Questo nelle grandi linee il contenuto della bellissima opera di Rousseau. Per quanto la teoria appaia seducente, non è a dire che in essa manchino difficoltà e soprattutto contraddizioni politiche. Prendo in esame le due difficoltà principali. L’una riguarda il significato che può avere il concetto di “volontà generale”. E’ questa che è veramente sovrana e fonte della legge giusta. Ma se io voglio una cosa (per esempio una legge o un provvedimento di politica estera), e il mio vicino ne vuole una del tutto contraria, chi deciderà chi di noi due vuole di “volontà generale” e non egoisticamente, secondo il proprio interesse? Rousseau stesso osserva che la maggioranza dei voti non offre in ciò nessuna garanzia: può darsi che la volontà della minoranza sconfitta sia più razionale, e quindi più generale, della volontà della maggioranza vincente nelle votazioni. E allora?
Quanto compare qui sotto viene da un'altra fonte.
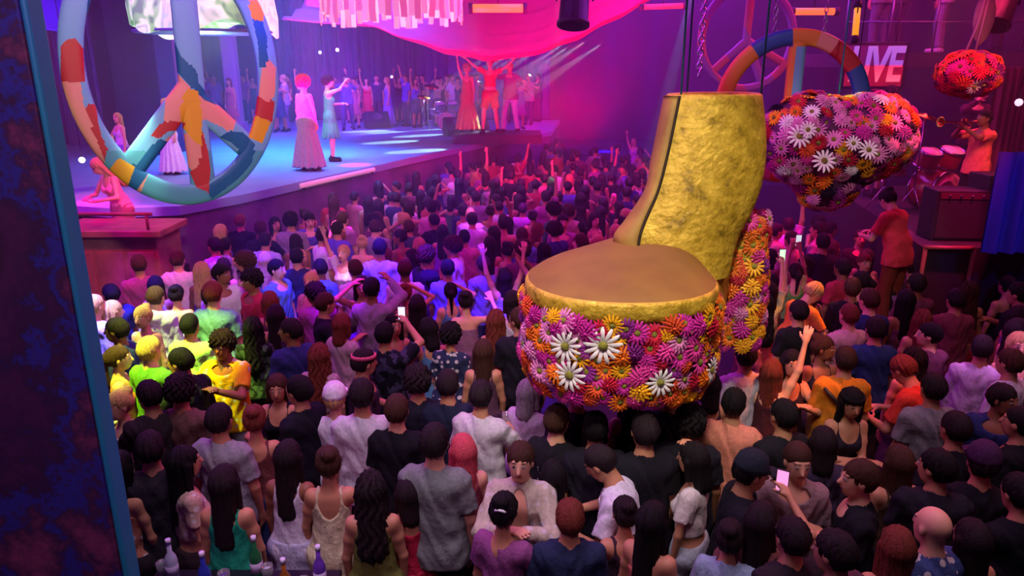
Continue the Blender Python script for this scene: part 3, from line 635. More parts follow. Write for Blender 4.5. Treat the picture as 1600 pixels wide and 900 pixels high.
# first sign (the big one at left); local coordinates mapped on a 296 x 406 drawing centred at (268, 97)
C1 = ['lb', 'dt', 'rd', 'sa', 'ye', 'tl', 'or']
def circ(pts, x, y): return inpoly(x, y, pts)
PATCH = [('dt', [(137, 0), (152, 5), (150, 40), (143, 55), (134, 40)]), ('rd', [(95, 72), (104, 62), (118, 60), (130, 76), (133, 128), (95, 128)]),
 ('sa', [(95, 128), (126, 128), (130, 160), (138, 185), (150, 215), (165, 255), (140, 240), (110, 190)]), ('rd', [(128, 178), (138, 162), (150, 163), (153, 190), (158, 212), (168, 232), (160, 262), (142, 240), (130, 205)]),
 ('ye', [(172, 262), (186, 246), (210, 260), (196, 300), (170, 280)]), ('dt', [(250, 216), (262, 222), (212, 300), (186, 285), (230, 232)]), ('sa', [(262, 214), (285, 205), (232, 270), (215, 310), (203, 300), (240, 240)]),
 ('tl', [(228, 277), (300, 277), (315, 320), (215, 320)]), ('rd', [(235, 212), (248, 194), (265, 188), (290, 192), (284, 203), (262, 205), (248, 216)]), ('ye', [(293, 138), (308, 142), (315, 175), (314, 228), (302, 220), (282, 195), (280, 165)]),
 ('dt', [(268, 55), (282, 88), (306, 110), (310, 130), (338, 164), (318, 156), (290, 128), (276, 112)]), ('rd', [(314, 200), (324, 235), (328, 268), (325, 300), (306, 292), (296, 268), (308, 260), (314, 240)]),
 ('sa', [(280, 235), (285, 208), (318, 210), (320, 245), (306, 270), (286, 255)]), ('sa', [(262, 112), (274, 112), (300, 140), (330, 160), (372, 178), (362, 206), (320, 186), (296, 200), (270, 190), (255, 190)]),
 ('dt', [(342, 214), (356, 205), (378, 206), (398, 225), (392, 255), (370, 280), (330, 310), (318, 292), (345, 275), (366, 255), (372, 232), (360, 222)]), ('ye', [(386, 0), (414, 0), (410, 34), (392, 30)]),
 ('dt', [(393, 30), (408, 30), (416, 60), (416, 106), (404, 106), (402, 70)]), ('sa', [(408, 106), (416, 90), (430, 106), (428, 150), (416, 160), (403, 150)]), ('rd', [(402, 150), (412, 145), (428, 160), (424, 190), (412, 186), (398, 180)]),
 ('ye', [(390, 186), (400, 180), (422, 190), (408, 224), (388, 215)]), ('dt', [(80, -60), (130, -70), (128, -30), (90, -20)])]
RV = 1.40
c1 = Vector((-3.199, 7.3, 3.96)); RV = 1.18; YAW1 = R(30); OV = .72
def paint1(x, z):
    px, py, _ = proj(c1+Vector((math.cos(YAW1)*x, math.sin(YAW1)*x, z)))
    for c, P in PATCH:
        if inpoly(px, py, P): return C1.index(c)
    return 0 if py < 235 else 5
def L1(px, py):      # point of the sign's own plane
    d = ray(px, py); n = Vector((-math.sin(YAW1), math.cos(YAW1), 0)); t = (c1-CAM).dot(n)/d.dot(n); q = CAM+d*t-c1
    return (q.x*math.cos(YAW1)+q.y*math.sin(YAW1), q.z)
peace('peace_sign', c1, YAW1, RV, .205, .085, paint1, C1, 'large peace sign painted in pastel, teal and red patches hanging over the stage edge', [(L1(281, -60), L1(302, 158)), (L1(296, 140), L1(196, 275)), (L1(298, 140), L1(318, 292)), (L1(296, 148), L1(388, 232))], 0, 7.7, n=72, K=700, bw=.235, ov=OV)

# second sign behind the flower heart, third one unpainted farther back
def paint2(x, z):
    a = math.degrees(math.atan2(z, x)) % 360; r = math.hypot(x, z); 
    if abs(x) < .16 and z < .62: return (6 if x < -.0-z*.05 else (0 if z > 0 else 2))
    if 60 < a < 75: return 3
    if 35 < a < 60: return 2
    if 12 < a < 35 or 95 < a < 128: return 7 if r < .86 or a < 100 else (2 if a > 108 else 7)
    if 75 <= a <= 95: return 6
    if a >= 128 and a < 150: return 0 if r > .82 else 6
    return 6 if a < 180 else 3
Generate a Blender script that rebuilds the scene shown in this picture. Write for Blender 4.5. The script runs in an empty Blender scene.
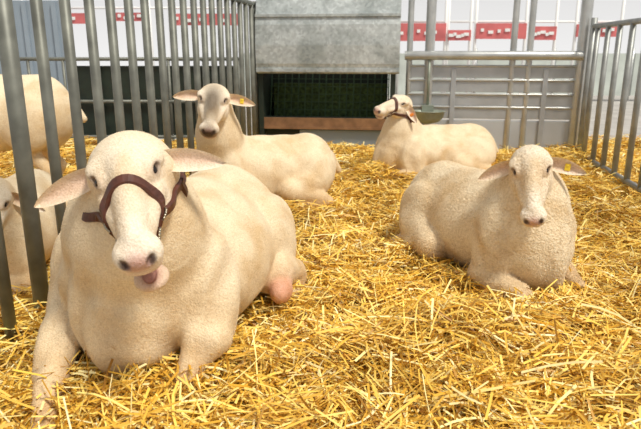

Tanto più, e qui sta un’altra difficoltà, che Rousseau non vuole abolire la proprietà privata, e quindi la divisione del lavoro, e quindi le classi sociali, e quindi..ecc. ecc.
Ora noi sappiamo, per averlo appreso prima ancora da lui (1754) che da Marx (4844), che dove ci sono classi c’è alienazione umana, quindi non può essere “uomo totale” e “volontà generale”. Dove ci sono classi non c’è uguaglianza, e la “volontà generale” diventa in pratica la volontà egoistica dei più ricchi e dei più potenti.
Per questo la democrazia politica, sebbene a partire dai giacobini francesi molti si siano detti discepoli del filosofo ginevrino, non ha mai realizzato gli ideali di Rousseau, contaminandoli con l’ideologia liberale, dividendo l’uomo dal cittadino, i diritti dell’uomo dai diritti (e i doveri) del cittadino. La democrazia borghese non ha potuto, e non poteva, realizzare gli ideali teorici di Rousseau. Lo potranno fare altre forme di democrazia?
Queste, comunque, dovranno far subire ai pensieri di Rousseau una profonda revisione in sede teorica e anche più profonde modificazioni pratiche per arrivare ad un programma concretamente realizzabile.


Jean-Jacques Rousseau ritratto da Maurice Quentin de La Tour intorno al 1750-1753.